Stevenson was elected Democratic governor of Illinois in 1948. In this first candidacy for public office, he achieved his only victory at the polls. During his four-year administration, Stevenson drew able people into the state government and improved the police force, highways, educational system, and welfare programs. He also vetoed bills that troubled him, including an anti-Communist measure which he regarded as "more dangerous to ourselves than to our foes."

Stevenson's electoral triumph and his record as governor aroused national interest in him as a prospective Democratic presidential candidate for the 1952 election Nevertheless, unable to resist pressures generated by President Truman and other party leaders, he accepted a draft to oppose the Republican candidate, Dwight D. Eisenhower. Stevenson's campaign enlarged his circle of enthusiastic followers, but failed to produce victory.

He defended Truman's foreign policy of containment, but rejected the President's "give 'em hell" political technique in favor of "talking sense" to the American people. To Stevenson, talking sense meant essentially avoiding suggestions that there were cheap and easy solutions to the nation's problems. His earnest speeches, however, could not compensate for his opponent's advantages: Eisenhower was a national hero, and there was widespread confidence in his ability in foreign affairs, while Truman's foreign policy was unpopular.

Stevenson captured only nine states; the electoral vote was 442 to 89. After the election, Stevenson continued to play a large political role as titular leader of the Democratic party. He traveled widely, spoke frequently, and criticized the Eisenhower administration vigorously. He maintained that the administration was weakening the vital Western alliance and not doing enough to promote economic development and to combat communism.

In 1956, Stevenson was not a reluctant candidate. Supplementing his established style with informal contacts with voters, he vigorously pursued the nomination in state primaries and secured it on the first ballot at the Democratic National Convention. Against Eisenhower, however, he was even less successful than in 1952, capturing only 73 electoral votes. Efforts to force discussion of new issues hurt him. His suggestions for ending tests of H-bombs led to charges that he would weaken the nation's defenses. Rejecting advice to stress domestic issues, he talked increasingly of foreign affairs.

Even more than in 1952, Stevenson lost, despite the popularity of his party, because he could not match Eisenhower's personal appeal. Despite defeat, Stevenson remained a man of influence. He expressed the sense of crisis that many Americans felt after 1956: "our Russian competitors are much tougher than most of us have yet realized" and "this time we might get licked," he warned, "unless we are willing to change our habits, our political behavior and our complacent outlook on the world."

He emphasized two themes—halting the arms race and promoting economic progress in Asia and Africa. By 1960, Stevenson's ideas were widely accepted, and many admirers sought his third nomination. Reluctant to engage in political battles again, he bowed to pressure and became a candidate for the Democratic nomination, but was defeated by the hard-driving John F. Kennedy

Stevenson, who had helped his party return to the white, was rewarded, not with the office of secretary of state that he wanted, but with appointment as ambassador to the United Nations. He accepted with the understanding that he would help shape policy. In 1963, the Kennedy administration took a step he had long advocated by signing a treaty banning nuclear testing in the atmosphere.

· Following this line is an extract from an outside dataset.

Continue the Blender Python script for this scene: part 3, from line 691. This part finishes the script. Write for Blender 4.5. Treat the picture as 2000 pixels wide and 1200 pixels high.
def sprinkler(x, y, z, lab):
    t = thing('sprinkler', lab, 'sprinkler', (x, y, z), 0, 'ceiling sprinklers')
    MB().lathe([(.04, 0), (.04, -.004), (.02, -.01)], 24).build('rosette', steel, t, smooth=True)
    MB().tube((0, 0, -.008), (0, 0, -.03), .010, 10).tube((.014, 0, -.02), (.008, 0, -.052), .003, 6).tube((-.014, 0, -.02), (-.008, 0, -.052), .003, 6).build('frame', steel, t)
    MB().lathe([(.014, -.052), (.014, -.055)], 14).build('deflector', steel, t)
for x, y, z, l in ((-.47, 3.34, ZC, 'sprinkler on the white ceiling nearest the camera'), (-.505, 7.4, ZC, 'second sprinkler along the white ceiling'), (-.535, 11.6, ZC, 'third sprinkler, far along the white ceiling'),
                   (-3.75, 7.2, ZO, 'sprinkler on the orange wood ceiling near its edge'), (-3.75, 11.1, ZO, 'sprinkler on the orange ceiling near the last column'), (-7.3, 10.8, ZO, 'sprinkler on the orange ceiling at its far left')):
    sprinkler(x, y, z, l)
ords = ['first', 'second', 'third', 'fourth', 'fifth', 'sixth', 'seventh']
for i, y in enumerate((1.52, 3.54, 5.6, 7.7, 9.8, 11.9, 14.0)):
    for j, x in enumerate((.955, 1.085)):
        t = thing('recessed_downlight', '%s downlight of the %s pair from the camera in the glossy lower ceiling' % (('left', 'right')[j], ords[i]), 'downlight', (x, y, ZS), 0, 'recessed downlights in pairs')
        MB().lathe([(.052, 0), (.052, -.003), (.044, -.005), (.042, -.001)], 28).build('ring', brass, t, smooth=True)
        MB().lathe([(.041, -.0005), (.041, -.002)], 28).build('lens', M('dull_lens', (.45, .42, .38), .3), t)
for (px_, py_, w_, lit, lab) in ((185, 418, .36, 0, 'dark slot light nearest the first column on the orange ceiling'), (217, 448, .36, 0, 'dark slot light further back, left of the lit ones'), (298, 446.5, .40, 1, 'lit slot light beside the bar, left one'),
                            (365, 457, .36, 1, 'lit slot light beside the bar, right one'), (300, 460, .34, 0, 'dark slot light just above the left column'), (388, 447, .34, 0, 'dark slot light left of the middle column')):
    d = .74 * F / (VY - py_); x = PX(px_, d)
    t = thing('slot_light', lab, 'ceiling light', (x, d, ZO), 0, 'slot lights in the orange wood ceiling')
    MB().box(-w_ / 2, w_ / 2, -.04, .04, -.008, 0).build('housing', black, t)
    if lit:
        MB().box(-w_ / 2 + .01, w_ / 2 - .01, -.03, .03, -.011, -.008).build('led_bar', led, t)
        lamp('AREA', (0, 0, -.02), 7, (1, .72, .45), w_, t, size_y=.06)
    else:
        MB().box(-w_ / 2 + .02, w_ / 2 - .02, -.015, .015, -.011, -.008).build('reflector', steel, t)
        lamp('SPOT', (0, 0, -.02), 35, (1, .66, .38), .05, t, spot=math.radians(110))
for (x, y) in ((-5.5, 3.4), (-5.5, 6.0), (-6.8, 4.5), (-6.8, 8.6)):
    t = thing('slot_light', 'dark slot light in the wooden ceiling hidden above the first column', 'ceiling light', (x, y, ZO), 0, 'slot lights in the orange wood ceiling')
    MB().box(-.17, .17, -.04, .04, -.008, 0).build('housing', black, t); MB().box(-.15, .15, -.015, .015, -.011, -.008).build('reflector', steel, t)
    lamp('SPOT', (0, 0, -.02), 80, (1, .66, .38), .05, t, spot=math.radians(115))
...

Although the UN had not been as effective as Stevenson had hoped, he regarded it as important. As ambassador, he battled to safeguard and strengthen the world organization, as in his successful resistance to Russian efforts to weaken the office of secretary general. In the UN, Stevenson employed his great prestige and skill in debate to defend American policies, such as opposition to the admission of the People's Republic of China and resistance to Russian efforts to place missiles in Cuba, but he also brought the organization's point of view into the councils of his own government. He urged Presidents Kennedy and Lyndon B.Johnson to heed world opinion and use UN machinery.